28.06.2007 | 18:13 | ALMUTH SPIEGLER (Die Presse)

Sagen wir einmal...ich produziere Surfbretter. Als Einzige in ganz Österreich. Die Nachfrage für meine „Darkstars“ ist zwar überschaubar, dafür konstant und ihre Qualität weltberühmt. Auf keinem anderen Surfbrett würde man sich seinen letzten Drift durchs Weltall vorstellen wollen. In seinen Träumen.

Und eines Nachts, da scheine ich aus diesen nicht mehr aufgewacht zu sein. Denn plötzlich war ich so unzufrieden, wollte mehr, mich profilieren, mit heimischen Spitzensportlern und Politikern fotografiert werden und dicke Sponsorenverträge an Land ziehen. „Skier!“, durchfuhr es mich. Ich lebe in einer Alpenrepublik, also ab in den Keller mit den Surfbrettern und Skier aufs Fließband! Fahrräder? Warum nicht! Fußbälle, Tennisschläger, Golflöcher!

Wie im Wahn vergrößerte ich die „Darkstar“-Werkstätten, stellte neue Spezialisten ein, verlor die alten, orderte eine Image-Kampagne nach der anderen – und kam doch nur drauf, dass ich nicht nur die Skiproduktion in Österreich nicht erfunden hatte. Mein exklusiver „Darkstar“ war zum 08/15-Sternchen am Sportgeräteproduzentenhimmel geworden. Dann brach die Klimakatastrophe aus. Und ich wachte auf.

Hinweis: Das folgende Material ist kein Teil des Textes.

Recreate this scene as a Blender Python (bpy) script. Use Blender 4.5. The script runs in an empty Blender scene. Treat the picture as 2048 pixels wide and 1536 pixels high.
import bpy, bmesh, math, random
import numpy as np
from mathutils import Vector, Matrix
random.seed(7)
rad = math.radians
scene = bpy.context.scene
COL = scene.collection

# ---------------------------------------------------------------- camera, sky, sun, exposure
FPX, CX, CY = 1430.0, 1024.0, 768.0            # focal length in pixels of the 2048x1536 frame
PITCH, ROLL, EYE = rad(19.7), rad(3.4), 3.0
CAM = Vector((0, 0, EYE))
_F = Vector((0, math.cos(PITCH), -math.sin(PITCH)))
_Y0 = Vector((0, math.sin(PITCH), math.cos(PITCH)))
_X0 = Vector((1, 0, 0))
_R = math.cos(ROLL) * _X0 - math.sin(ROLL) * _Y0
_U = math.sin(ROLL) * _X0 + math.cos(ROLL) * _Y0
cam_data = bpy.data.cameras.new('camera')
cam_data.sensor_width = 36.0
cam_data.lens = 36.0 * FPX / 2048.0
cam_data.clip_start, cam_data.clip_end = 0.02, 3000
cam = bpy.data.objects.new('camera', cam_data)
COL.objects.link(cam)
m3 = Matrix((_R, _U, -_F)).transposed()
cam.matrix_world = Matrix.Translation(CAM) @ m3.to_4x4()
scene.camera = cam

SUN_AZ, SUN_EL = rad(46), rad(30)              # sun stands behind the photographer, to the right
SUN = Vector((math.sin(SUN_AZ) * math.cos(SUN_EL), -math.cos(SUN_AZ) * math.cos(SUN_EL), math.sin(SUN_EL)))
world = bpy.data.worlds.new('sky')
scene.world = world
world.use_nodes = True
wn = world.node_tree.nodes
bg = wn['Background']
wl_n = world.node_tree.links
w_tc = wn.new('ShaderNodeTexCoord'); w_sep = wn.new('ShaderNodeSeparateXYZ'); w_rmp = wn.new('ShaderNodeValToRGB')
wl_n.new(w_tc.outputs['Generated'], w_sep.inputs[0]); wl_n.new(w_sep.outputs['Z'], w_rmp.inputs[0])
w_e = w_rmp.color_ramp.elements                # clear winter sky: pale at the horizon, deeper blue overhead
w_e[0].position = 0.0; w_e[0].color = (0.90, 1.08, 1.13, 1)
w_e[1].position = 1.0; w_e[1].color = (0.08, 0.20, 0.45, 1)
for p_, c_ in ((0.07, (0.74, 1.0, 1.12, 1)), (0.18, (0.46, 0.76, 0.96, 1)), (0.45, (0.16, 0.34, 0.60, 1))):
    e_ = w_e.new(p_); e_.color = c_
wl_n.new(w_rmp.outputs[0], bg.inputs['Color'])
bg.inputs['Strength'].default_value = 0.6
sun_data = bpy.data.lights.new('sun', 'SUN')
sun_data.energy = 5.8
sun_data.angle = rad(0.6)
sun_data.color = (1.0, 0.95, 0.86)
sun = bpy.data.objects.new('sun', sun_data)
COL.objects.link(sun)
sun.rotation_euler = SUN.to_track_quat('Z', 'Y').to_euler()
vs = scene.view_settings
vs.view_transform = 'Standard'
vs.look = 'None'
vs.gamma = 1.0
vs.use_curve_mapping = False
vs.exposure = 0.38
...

Seither grüble ich, welche verdrängten Erfahrungen ich in diesem wiederkehrenden Traum zu verarbeiten versuche. Fast verfolgt er mich schon so unheimlich wie die Klassische Moderne in den Bundesmuseen. Ein bisschen Altbestand hier, eine kleine Leihgabe da, eine größere Leihgabe dort, eine echte Schenkung weiterhin nicht in Sicht – Belvedere, Mumok, Albertina und seit letzter Woche auch du, Leopold Museum. Bald wird der neue Wien-Tourismus-Chef Emil-Nolde- oder Paul-Klee-Schnitzeljagden anbieten. Von einem „Darkstar“ zum nächsten.